Parce que transgresser, assumer, ça demande un effort et un militantisme au quotidien. Il y a des gens qui considèrent que cette fatigue est nécessaire pour que la société change. Ces voix, de plus en plus, s’expriment. Les réseaux sociaux ont libéré beaucoup de voix. Et y a la majorité silencieuse, qui n’a pas forcément envie de militer et qui essaye de s’arranger : la loi existe, mais comment on va la contourner? C’est valable aussi pour la consommation d’alcool, le non-respect du jeûne pendant le ramadan et beaucoup d’autres choses qui touchent aux libertés individuelles.

Avez-vous espoir que les choses vont changer?

J’ai espoir, parce que le débat n’est plus élitiste aujourd’hui. La société marocaine fait des pas de géant. Peut-être que dans le passé, ces débats étaient liés à la bourgeoisie, à l’élite intellectuelle. Je pense qu’aujourd’hui, ils touchent toutes les catégories sociales et de tous les niveaux d’éducation. C’est en train de s’élargir progressivement, en tout cas dans le milieu citadin.

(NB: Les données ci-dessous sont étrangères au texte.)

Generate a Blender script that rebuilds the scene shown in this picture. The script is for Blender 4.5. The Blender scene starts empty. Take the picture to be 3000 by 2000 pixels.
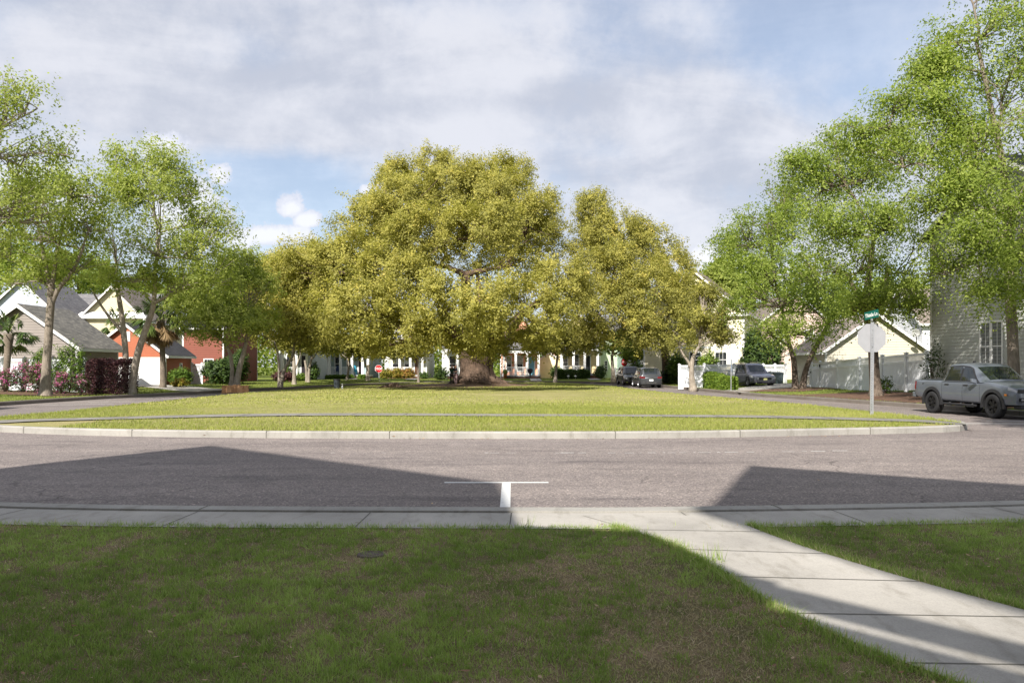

C’est en lien aussi avec l’évolution démographique. Dans les années 1960, les femmes se mariaient à l’âge de 17 ans et les hommes au début de la vingtaine, en moyenne. Dans les milieux populaires, on se mariait très jeune et on ne pouvait pas se poser la question des relations sexuelles hors mariage. Aujourd’hui, l’âge moyen du mariage est de 27 ans pour les femmes et de 32 ans pour les hommes. Donc, la réalité démographique fait en sorte que le débat sur le corps et sur la sexualité avant le mariage se pose par lui-même. Le débat est partout sur les réseaux sociaux, partout dans les médias, dans toutes les couches sociales. Mais ça prendra un peu de temps, peut-être toute une génération.

Aujourd’hui, moi, je choisis de faire partie de ceux qui assument la transgression et qui participent au débat, parce que c’est ce qui permettra d’accélérer le changement. Il faut pousser les gens à se poser les bonnes questions et à ne pas tomber dans les amalgames liberté sexuelle, ça veut dire débauche.